Judging the choice of candidates
If Kamala Harris performs better than the historical range of models in a state, this would be evidence in favor of the switch having been a true game-changer. Similarly, Kamala Harris performing worse than the historical range of models in a state would be evidence that she was a poor choice of standard-bearer.
Not entirely independently, Trump’s performance can also be evaluated by the same benchmark.
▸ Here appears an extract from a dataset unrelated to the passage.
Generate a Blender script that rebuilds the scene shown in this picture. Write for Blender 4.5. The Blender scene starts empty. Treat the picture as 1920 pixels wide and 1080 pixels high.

In 2020, Trump performed between the average and trend of the 2012-2016 cycles in twenty-six states, higher than the historical average of around one third of all states.5 My personal expectation is that as a third-time candidate, his performance will likely be between the average and trend of the 2016-2020 cycles in more than twenty-six states this time.
Whether or not the polls prove incorrect, I will follow up after the election by using the historical “previous two” election model as a method of estimating the strength of 2024’s presidential candidates as well as others over the years… so stay tuned.
This last step is necessary because elections sometimes involve large changes in absolute turnout numbers, in many cases due to rapid changes in the size of the eligible electorate.
By comparison, most polls have an expected error of less than 5% based on sample size… if one assumes that the respondents are a truly random sample of the population.
Donald Trump’s performance in both elections was approximately the same, although trends both up and down were visible at the state level.
Also, the trend model predicts negative votes for Donald Trump in Delaware, so it’s guaranteed to miss at least one state reasonably badly.
Interestingly, he overperformed in eighteen states and underperformed in six. The fact that this was not good enough highlights both how lucky Trump got in managing to win the Electoral College in 2016 given his overall level of popular support and how much more effective Democrats were in 2020 than in 2016 - the Biden campaign brought 2016’s third-party voters into the Democratic fold, at least temporarily.